RTÉ DG Kevin Bakhurst appearing before the Public Accounts Committee last Thursday, July 13, as shown on Oireachtas TV.
Gone but not forgotten, the shadow of Ryan Tubridy still looms large over Irish broadcasting. The star talent’s public pillorying – much of it self-inflicted – exposed a culture of entitlement in RTÉ that the new Director General must now attempt to erase.
Kevin Bakhurst’s unenviable task of cleaning out the stables started this week, but it’s clear that there is a long road ahead if he is to win back the public confidence and support which RTÉ so badly needs.
The three-month saga of RTÉ bloodletting was notable for many things, but the common factor was that the national broadcaster was in for a beating at every turn of the road. In retrospect, Tubridy’s misdemeanours were but the tip of the iceberg, although he may reflect that his interests might have been better served had he chosen to appear alone before the Dáil committees rather than with the backing of his suave agent.
The cavalier approach to the prodigal spending on senior executives and their cronies – the purchase of 200 pairs of flip-flops, costing €5,000, for a summer party will live long in broadcasting history – spoke volumes of a culture which had lost the run of itself. And the swift exodus of so many key executives, deftly removing themselves form the field of battle, together with the monastic silence of Bakhurst’s predecessor, showed how easy it is for those culpable to escape the day of reckoning.
And there were the grandstanding politicians, all too eager to put the boot into their perceived antagonists, the majority of whom showed little ability to match their stridency with forensic questioning. (There were notable exceptions, of whom Alan Dillon can rightly take a bow.)
But now the time has come to put the house back in order, and Mr Bakhurst has given an outline of what the priorities will be.

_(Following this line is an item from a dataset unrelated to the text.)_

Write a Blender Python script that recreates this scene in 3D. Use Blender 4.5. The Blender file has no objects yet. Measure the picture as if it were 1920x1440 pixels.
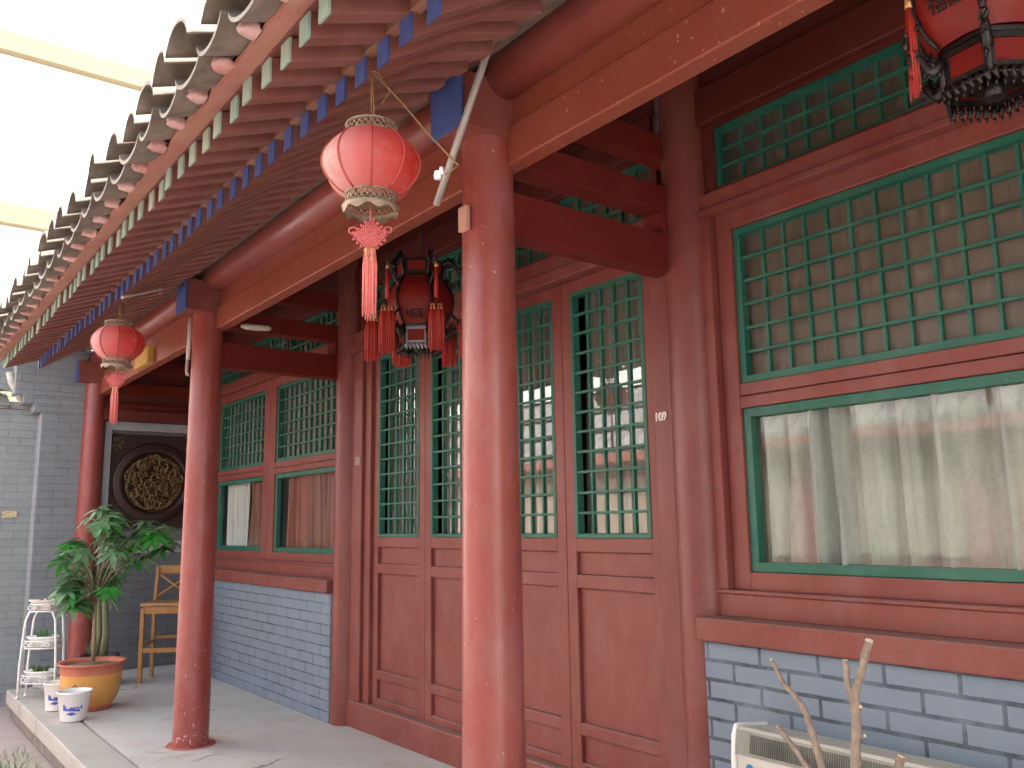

Few will quibble at his plan to cut back the earnings of the top presenters – most of us would consider a quarter-of-a-million euro a year quite adequate for the work they do. Shrinking the workforce by 400 from its current complement of 2,000 will hardly inflict any terminal damage on the station, all the more so if the cuts are coupled with an outsourcing of some of its broadcast functions.
What the DG must grapple with is the reality of the funding gap between its total revenue and what it takes to deliver its current level of services. There is no way a public service broadcaster can continue to operate on a permanent deficit, and at some stage the coat has to be cut to match the available cloth. The balancing act is to ensure that can be done without compromising the high quality of what RTÉ produces and which even its most ardent critics will acknowledge.
What is important now is that RTÉ can succeed in restoring its integrity and authority, and in ensuring that it can continue to hold politicians and public entities to account in a probing yet impartial manner. That ability will be tested as we face into a year of local, European and general elections. For now, the pendulum has swung the other way; the politicians, gleefully, have put RTÉ on the back foot. And with good reason.
There is every danger that an organisation which depends on the largesse of its political masters would be loathe to risk its benefactor’s hostility. Biting the hand that feeds, especially at such a critical juncture, might not be seen as a prudent course of action. For that reason alone, RTÉ’s funding future needs to be secured, sooner rather than later.